Ainsi l’on ajoutait gratuitement aux périls de la situation générale tous ceux que pouvaient créer à la société des lois imprévoyantes. On s’effrayait de la lutte ardente des ambitions, et on les renfermait dans une seule enceinte, sans rien faire, sans rien essayer même pour les diviser. On s’inquiétait de vivre dans une société où tout était hâtif et déréglé ; lorsqu’il aurait été possible d’hiérarchiser la vie publique en donnant à la chambre haute une part prépondérante dans le pouvoir et en allant y chercher les principaux agens de la couronne, lorsqu’un mode d’élection d’un ordre supérieur aurait pu conduire la pairie à contrebalancer l’ascendant de l’autre assemblée, on l’annulait par une combinaison dont le résultat infaillible était de constituer l’antagonisme de la royauté et d’une chambre omnipotente ! La direction absolue des affaires passait à des hommes jeunes, ardens, pressés, et l’on donnait pour contrepoids à la couronne le droit étrange de frapper de mort politique ses serviteurs éprouvés, en les déclarant pairs de France !

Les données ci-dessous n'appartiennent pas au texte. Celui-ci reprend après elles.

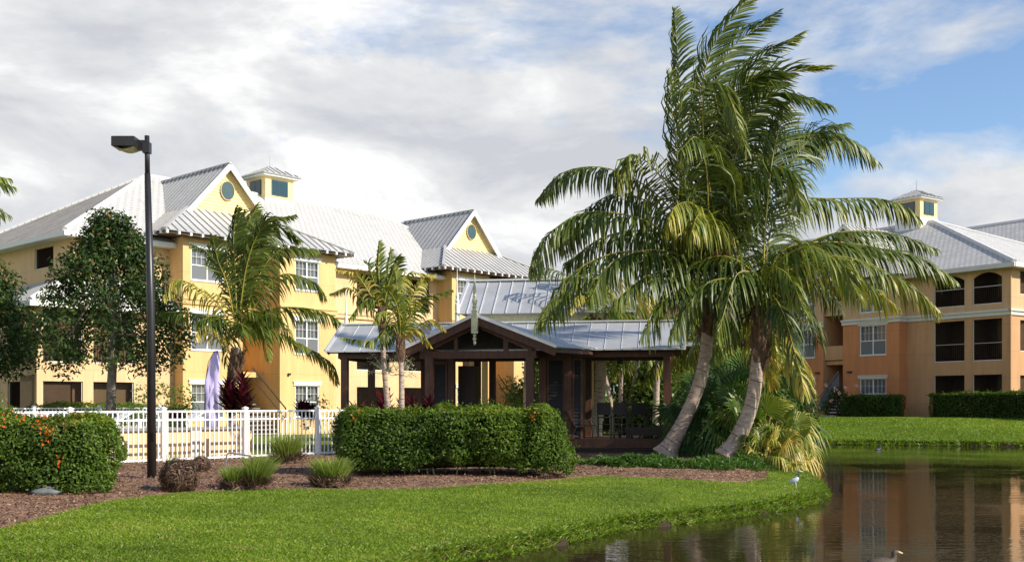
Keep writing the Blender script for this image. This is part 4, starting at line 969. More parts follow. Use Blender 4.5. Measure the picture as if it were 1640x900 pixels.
# raised pool surround: retaining wall, coping, deck
PW = thing('pool_wall', 'low beige stucco wall with grey coping behind the white fence', 'wall', (-8.87, 27, 0), FA)
w = MB(); w.box(-14, 3.5, 1.3, 1.55, -.1, .86); w.build('wall', MT['peach'], PW)
w = MB(); w.box(-14, 3.55, 1.22, 1.62, .86, .93); w.build('coping', MT['stonecap'], PW)
k = -12.8
pr = MB()
while k < 3.5: pr.box(k - .15, k + .15, 1.24, 1.3, -.1, .86); k += 2.9
pr.build('pilaster', MT['deckc'], PW)
dk = MB(); dk.box(-14, 3.5, 1.62, 10.9, .3, .84); o = dk.build('pool_deck', MT['deckc'], loc=(-8.87, 27, 0)); o.rotation_euler.z = FA; tag(o, kind='structure')
def lounger():
    root = thing('pool_lounger', 'white lounger', 'sun lounger', group='white loungers on the pool deck')
    f = MB()
    f.box(-.3, .3, -.7, .95, .26, .31); f.build('seat', MT['plastic'], root)
    f = MB(); f.slab([(-.3, -.7, .31), (.3, -.7, .31), (.3, -1.05, .52), (-.3, -1.05, .52)], .03); f.build('backrest', MT['plastic'], root)
    for x in (-.26, .26):
        for y in (-.6, .8): l_ = MB(); l_.box(x - .025, x + .025, y - .025, y + .025, 0, .26); l_.build('leg', MT['plastic'], root)
    return root
l0 = lounger(); spots = [(-9.6, 'leftmost, just right of the left hedge'), (-7.2, 'second from the left, behind the lamp post'), (-4.9, 'third from the left, behind the fence'), (-2.9, 'fourth from the left, behind the fence'), (-.6, 'below the lilac flag'), (1.6, 'rightmost, nearest the middle hedge')]
for i, (x, nm) in enumerate(spots):
    o = l0 if i == 0 else copy_tree(l0); yy = 2.75; c, s = math.cos(FA), math.sin(FA)
    o.location = (-8.87 + x * c - yy * s, 27 + x * s + yy * c, .84); o.rotation_euler.z = FA + R(82)
    o['label'] = 'white pool lounger on the raised deck, ' + nm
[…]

Ce n’était point de l’hérédité qu’il aurait été possible d’attendre, après 1830, la reconstitution de la pairie, et je n’ai jamais compris que des esprits éminens aient tenté à cette époque de sérieux efforts pour faire prévaloir une telle pensée. Une pairie héréditaire n’a guère de vie possible en ce siècle qu’en Angleterre, parce que l’air britannique est tellement imprégné d’aristocratie, qu’il suffit à transformer et à vieillir pour ainsi dire toutes les existences nouvelles.